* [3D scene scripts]

----------------

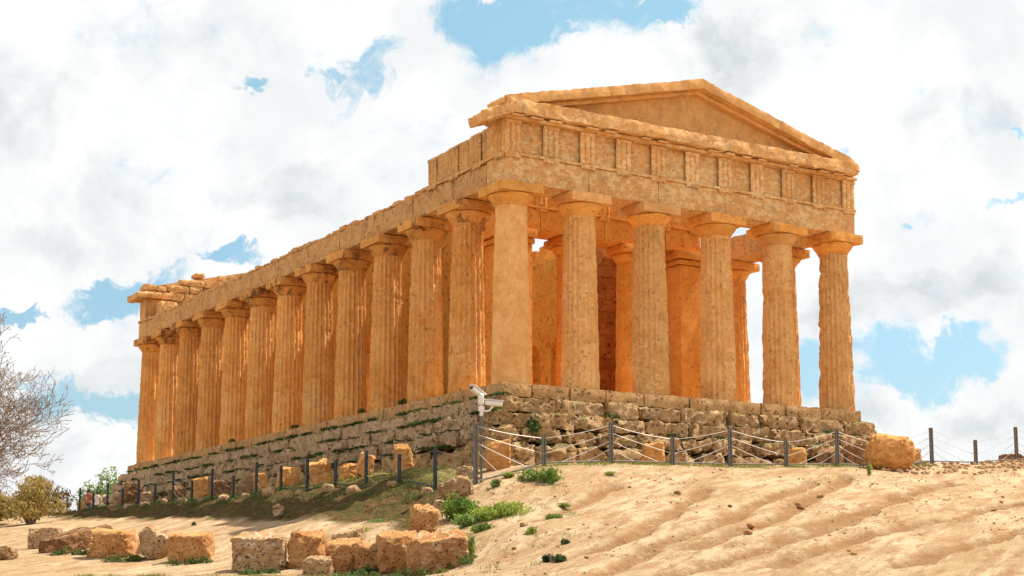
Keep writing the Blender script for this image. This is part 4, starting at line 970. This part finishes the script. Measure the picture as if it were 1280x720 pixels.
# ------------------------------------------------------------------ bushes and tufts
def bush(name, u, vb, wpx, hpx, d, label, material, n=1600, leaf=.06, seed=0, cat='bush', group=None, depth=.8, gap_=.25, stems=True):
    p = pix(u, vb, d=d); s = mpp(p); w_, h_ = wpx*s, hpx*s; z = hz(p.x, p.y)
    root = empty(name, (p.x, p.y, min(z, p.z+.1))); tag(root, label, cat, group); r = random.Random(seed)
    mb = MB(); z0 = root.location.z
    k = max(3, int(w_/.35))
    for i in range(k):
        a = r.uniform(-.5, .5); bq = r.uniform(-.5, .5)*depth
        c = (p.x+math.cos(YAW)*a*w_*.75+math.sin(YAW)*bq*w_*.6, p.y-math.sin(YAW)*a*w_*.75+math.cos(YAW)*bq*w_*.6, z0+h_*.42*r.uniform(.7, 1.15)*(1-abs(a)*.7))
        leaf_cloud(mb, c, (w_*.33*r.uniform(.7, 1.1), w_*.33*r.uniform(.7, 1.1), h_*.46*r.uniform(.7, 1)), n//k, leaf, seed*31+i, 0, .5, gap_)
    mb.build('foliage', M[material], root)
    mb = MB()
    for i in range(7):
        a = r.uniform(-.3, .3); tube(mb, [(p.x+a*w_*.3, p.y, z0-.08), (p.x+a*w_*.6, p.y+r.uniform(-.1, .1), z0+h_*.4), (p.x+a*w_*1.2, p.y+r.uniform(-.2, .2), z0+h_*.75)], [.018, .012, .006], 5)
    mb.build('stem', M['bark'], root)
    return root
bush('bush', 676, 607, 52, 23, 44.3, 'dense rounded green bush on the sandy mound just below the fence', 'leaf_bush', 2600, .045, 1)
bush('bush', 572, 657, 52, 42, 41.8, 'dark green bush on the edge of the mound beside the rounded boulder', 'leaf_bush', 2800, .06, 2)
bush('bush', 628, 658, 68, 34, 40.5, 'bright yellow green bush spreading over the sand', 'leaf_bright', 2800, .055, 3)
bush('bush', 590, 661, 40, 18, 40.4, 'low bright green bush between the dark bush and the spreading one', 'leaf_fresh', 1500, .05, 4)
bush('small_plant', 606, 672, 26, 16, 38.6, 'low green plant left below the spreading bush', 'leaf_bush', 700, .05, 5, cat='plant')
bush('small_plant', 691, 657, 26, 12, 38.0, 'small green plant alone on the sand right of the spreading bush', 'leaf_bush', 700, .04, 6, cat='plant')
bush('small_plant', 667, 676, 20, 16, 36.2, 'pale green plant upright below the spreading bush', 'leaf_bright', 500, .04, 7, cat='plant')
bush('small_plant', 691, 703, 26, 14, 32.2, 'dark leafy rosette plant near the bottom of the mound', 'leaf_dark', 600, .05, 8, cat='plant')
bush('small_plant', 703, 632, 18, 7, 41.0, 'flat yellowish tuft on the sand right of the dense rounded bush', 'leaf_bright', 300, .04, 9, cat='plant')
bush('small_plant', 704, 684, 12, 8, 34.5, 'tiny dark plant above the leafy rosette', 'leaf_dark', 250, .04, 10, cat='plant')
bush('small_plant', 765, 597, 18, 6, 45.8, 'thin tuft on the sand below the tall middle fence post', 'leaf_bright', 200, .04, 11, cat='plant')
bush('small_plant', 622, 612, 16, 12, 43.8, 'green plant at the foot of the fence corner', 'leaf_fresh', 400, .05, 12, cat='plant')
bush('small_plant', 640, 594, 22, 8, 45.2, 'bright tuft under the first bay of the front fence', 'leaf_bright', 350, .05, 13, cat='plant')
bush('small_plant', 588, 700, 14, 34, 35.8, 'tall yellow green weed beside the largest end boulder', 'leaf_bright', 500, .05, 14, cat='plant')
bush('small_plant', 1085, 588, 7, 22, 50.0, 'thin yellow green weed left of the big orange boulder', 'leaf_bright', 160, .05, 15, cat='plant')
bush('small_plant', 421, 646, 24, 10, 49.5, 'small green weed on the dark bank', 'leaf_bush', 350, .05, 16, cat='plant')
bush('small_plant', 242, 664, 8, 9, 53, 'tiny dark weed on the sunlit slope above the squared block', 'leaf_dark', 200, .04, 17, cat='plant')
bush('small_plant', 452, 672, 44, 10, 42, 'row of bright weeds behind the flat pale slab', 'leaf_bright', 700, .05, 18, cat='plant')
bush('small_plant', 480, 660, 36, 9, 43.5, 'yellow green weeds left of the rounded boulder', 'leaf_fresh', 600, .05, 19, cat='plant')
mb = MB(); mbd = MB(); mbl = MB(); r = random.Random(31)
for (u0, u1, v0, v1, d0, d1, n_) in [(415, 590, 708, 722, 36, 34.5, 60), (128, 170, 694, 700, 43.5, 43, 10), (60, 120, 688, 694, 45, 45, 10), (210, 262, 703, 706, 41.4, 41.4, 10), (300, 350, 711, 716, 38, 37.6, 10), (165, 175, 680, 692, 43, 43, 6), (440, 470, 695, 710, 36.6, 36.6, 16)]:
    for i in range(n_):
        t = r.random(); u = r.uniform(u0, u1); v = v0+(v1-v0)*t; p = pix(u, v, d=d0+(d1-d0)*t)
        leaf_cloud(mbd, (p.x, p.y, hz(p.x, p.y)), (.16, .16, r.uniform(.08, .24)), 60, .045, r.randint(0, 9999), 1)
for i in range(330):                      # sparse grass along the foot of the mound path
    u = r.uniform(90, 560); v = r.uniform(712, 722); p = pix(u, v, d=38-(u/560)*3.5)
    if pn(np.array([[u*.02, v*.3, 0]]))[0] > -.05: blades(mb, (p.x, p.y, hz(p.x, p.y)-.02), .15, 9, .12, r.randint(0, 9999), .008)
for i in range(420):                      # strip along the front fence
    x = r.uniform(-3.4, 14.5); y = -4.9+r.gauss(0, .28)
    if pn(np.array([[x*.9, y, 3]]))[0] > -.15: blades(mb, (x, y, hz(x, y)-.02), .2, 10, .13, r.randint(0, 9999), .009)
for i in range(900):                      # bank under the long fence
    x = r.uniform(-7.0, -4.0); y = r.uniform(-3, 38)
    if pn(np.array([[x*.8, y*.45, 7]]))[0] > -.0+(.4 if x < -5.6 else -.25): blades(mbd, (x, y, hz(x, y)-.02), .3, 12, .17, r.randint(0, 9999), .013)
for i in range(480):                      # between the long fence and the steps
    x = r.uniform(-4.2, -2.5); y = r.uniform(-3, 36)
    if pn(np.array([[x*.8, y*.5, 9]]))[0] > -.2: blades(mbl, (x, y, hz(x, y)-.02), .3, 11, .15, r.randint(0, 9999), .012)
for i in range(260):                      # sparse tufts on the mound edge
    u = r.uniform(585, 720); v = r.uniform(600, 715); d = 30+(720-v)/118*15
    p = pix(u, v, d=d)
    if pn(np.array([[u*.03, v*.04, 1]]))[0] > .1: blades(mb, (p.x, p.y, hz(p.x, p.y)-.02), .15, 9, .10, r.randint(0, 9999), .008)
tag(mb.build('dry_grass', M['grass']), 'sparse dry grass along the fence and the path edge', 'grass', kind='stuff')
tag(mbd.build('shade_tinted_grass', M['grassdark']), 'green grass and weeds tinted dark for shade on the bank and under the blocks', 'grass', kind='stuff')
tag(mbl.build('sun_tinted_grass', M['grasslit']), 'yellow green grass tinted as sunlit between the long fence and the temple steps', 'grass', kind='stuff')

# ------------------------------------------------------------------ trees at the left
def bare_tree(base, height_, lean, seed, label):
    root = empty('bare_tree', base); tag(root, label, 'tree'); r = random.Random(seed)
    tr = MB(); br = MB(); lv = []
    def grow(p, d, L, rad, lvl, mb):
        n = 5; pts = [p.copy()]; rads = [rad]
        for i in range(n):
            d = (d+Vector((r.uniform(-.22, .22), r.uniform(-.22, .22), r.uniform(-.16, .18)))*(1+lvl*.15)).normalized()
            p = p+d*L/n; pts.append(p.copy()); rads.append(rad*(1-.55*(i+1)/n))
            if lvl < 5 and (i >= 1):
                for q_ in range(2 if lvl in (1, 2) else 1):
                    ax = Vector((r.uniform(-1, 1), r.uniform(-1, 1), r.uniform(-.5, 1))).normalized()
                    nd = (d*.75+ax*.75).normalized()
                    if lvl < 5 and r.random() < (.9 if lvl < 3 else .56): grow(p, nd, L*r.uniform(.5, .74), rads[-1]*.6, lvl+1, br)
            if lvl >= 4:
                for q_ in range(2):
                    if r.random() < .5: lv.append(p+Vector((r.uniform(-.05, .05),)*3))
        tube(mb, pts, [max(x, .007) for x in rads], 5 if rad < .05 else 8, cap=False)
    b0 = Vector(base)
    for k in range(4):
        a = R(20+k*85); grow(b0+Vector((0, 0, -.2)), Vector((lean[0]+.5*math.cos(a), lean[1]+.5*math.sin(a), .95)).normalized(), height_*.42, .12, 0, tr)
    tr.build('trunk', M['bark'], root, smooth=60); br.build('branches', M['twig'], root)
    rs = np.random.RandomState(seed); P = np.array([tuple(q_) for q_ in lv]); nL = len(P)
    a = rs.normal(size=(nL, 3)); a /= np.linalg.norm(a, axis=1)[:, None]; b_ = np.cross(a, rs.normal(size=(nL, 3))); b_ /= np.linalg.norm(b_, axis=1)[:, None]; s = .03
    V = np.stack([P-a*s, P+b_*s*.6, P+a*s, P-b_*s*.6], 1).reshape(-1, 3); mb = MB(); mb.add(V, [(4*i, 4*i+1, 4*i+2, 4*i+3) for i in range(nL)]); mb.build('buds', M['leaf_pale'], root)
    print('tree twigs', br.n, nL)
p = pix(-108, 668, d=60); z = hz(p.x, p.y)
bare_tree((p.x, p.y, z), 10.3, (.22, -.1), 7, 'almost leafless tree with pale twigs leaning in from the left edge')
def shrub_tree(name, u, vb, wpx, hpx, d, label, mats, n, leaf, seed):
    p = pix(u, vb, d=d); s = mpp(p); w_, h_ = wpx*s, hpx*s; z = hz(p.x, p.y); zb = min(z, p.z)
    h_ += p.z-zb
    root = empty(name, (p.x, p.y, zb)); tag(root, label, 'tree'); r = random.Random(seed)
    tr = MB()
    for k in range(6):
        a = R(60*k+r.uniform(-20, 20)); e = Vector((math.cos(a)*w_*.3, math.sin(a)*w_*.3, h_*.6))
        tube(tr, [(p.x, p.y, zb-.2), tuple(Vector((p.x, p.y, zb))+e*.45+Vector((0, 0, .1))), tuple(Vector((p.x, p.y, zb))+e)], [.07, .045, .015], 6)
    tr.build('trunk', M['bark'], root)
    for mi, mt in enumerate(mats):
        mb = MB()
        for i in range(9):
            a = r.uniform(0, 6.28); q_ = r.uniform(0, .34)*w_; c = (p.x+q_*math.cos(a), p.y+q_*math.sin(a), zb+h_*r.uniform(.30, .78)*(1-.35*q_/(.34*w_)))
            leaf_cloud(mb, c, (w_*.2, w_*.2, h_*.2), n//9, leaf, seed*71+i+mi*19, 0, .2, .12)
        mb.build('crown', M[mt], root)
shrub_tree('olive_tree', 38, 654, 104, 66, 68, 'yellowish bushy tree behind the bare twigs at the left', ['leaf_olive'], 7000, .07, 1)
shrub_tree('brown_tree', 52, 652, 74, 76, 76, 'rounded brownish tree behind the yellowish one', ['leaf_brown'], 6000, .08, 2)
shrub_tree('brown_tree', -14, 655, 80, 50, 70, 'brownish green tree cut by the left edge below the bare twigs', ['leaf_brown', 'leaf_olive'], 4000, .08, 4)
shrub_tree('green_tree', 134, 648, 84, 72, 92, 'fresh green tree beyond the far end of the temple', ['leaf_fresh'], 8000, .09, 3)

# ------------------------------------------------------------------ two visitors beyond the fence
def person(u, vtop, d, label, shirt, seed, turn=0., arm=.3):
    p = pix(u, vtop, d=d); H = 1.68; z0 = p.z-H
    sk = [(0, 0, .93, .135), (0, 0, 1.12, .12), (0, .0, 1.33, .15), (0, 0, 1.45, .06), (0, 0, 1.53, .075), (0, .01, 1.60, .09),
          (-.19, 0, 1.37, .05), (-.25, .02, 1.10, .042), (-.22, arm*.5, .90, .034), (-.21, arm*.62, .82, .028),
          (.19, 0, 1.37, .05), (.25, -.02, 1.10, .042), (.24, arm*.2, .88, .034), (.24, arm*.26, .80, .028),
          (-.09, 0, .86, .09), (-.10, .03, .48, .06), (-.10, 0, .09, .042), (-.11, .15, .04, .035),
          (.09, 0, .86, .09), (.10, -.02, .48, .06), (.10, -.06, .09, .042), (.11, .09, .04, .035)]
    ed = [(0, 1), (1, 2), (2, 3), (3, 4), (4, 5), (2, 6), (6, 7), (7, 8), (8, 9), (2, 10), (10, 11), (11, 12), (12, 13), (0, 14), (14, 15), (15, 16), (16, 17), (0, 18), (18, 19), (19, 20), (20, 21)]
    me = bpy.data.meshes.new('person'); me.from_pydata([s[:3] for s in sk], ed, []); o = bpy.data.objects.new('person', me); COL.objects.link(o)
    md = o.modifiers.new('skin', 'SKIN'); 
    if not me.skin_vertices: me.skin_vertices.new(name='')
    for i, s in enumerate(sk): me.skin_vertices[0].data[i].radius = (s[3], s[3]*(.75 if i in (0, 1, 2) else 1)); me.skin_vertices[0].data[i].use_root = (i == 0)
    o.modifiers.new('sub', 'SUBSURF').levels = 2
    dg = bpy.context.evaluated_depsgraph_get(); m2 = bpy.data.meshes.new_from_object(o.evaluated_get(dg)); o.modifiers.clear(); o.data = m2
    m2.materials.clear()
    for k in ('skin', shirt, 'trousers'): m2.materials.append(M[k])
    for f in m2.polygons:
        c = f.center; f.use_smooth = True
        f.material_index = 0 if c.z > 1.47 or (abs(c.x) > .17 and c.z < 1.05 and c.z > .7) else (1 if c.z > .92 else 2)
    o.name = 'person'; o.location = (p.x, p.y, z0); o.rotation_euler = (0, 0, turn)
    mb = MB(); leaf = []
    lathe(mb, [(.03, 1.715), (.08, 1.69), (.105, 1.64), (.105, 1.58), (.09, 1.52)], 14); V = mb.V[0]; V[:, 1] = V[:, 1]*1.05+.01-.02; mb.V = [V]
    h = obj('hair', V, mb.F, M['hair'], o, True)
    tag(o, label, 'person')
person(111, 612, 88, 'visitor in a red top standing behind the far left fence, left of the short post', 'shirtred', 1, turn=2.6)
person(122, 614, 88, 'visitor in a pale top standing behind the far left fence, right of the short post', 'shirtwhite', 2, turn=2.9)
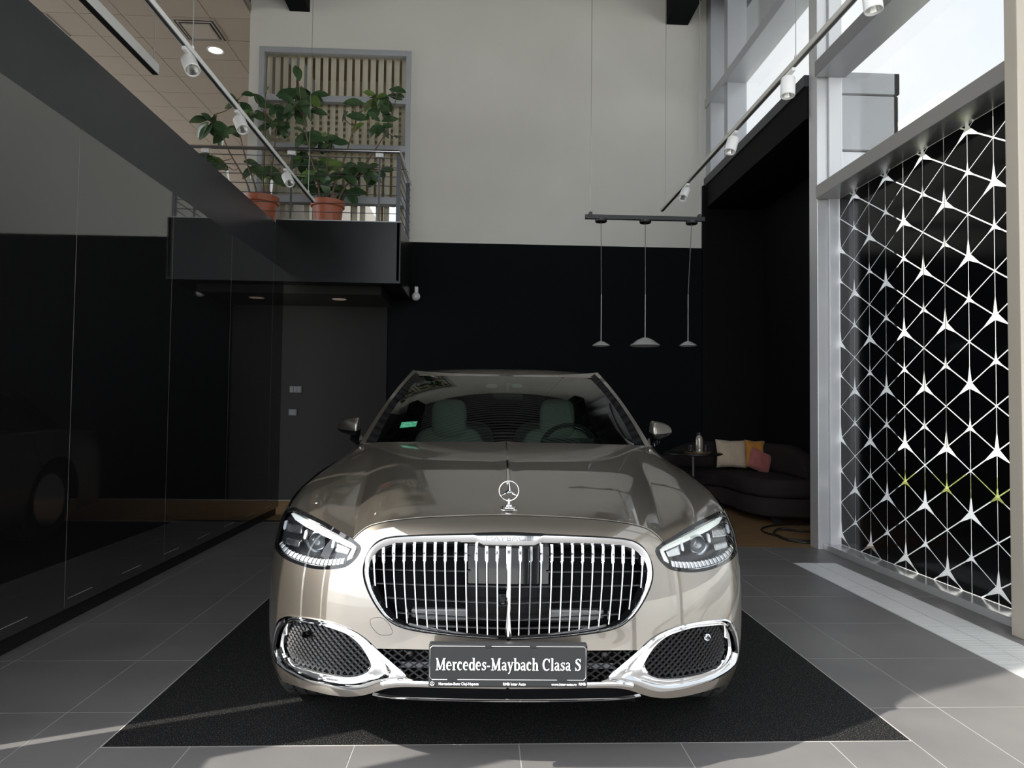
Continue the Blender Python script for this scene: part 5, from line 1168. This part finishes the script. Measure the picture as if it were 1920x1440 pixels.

----------------

* [Instruction]
Extract every line above that contains the word "this".

* [In response]
Keep writing the Blender script for this image. This is part 4, starting at line 970. This part finishes the script. Measure the picture as if it were 1280x720 pixels.
Continue the Blender Python script for this scene: part 5, from line 1168. This part finishes the script. Measure the picture as if it were 1920x1440 pixels.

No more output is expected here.